W wywiadzie dla portalu Salon24.pl Kaczyński był pytany, czy dopuszcza myśl, "by Jacek Saryusz-Wolski zajął jakieś ważne stanowiska". – Dopuszczam, jak najbardziej. Ale żadnych decyzji w tej sprawie nie ma. Proszę pamiętać, że to jest polityk o innej wrażliwości niż PiS. Na pewno bardzo poważny, ale inny niż my – powiedział szef partii rządzącej.
Kaczyński stwierdził, że "ogromne kompetencje i przywiązanie do idei jedności Europy, ale także szczery patriotyzm" Saryusz-Wolskiego "mogą się Europie i Polsce przydać".

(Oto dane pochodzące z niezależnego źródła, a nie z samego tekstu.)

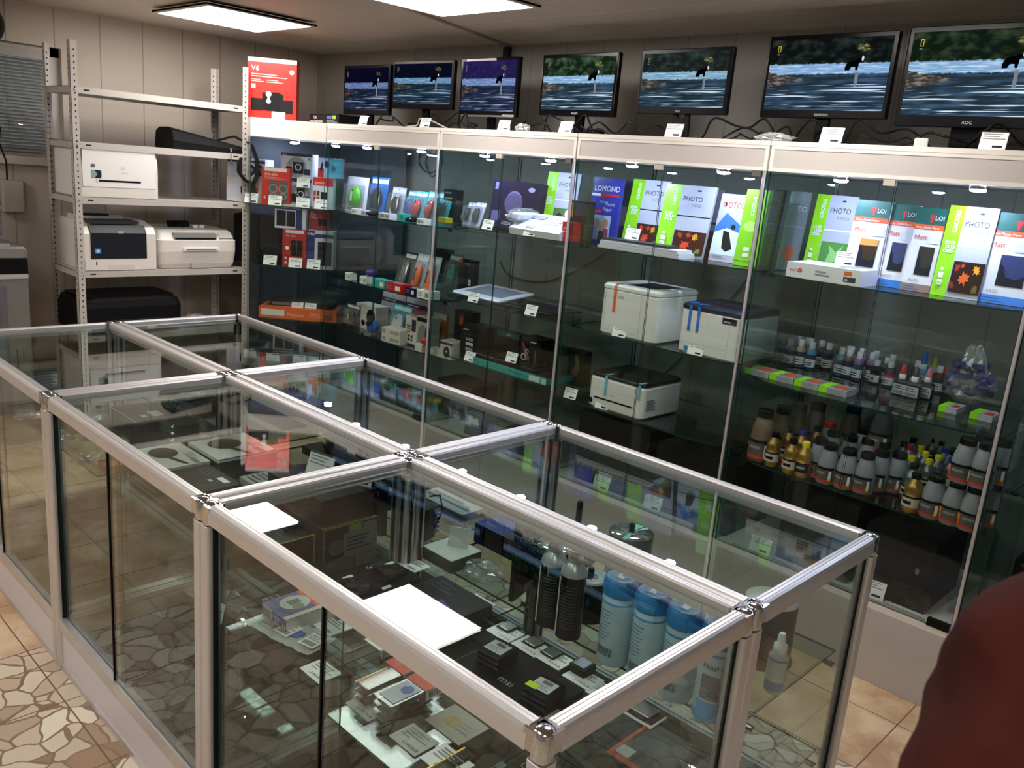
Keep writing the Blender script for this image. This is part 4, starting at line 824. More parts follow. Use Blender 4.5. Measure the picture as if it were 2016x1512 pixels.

– My jesteśmy do niego ciepło nastawieni. Żeby było jasne – nie było żadnych naszych zobowiązań wobec niego. Jego działanie było pro bono. Natomiast jeśli będzie chciał z nami współpracować, będziemy usatysfakcjonowani. Dziś jednak jest on wolnym elektronem – podkreślił prezes PiS.
Saryusz-Wolski – oficjalnie zgłoszony przez polski rząd kontrkandydat Donalda Tuska na stanowisko szefa Rady Europejskiej – najpierw został wyrzucony z Platformy Obywatelskiej, a następnie sam odszedł z Europejskiej Partii Ludowej, której był wiceszefem. W poniedziałek Saryusz-Wolski stracił członkostwo w dwóch komisjach Parlamentu Europejskiego – komisji spraw zagranicznych oraz komisji do spraw konstytucyjnych.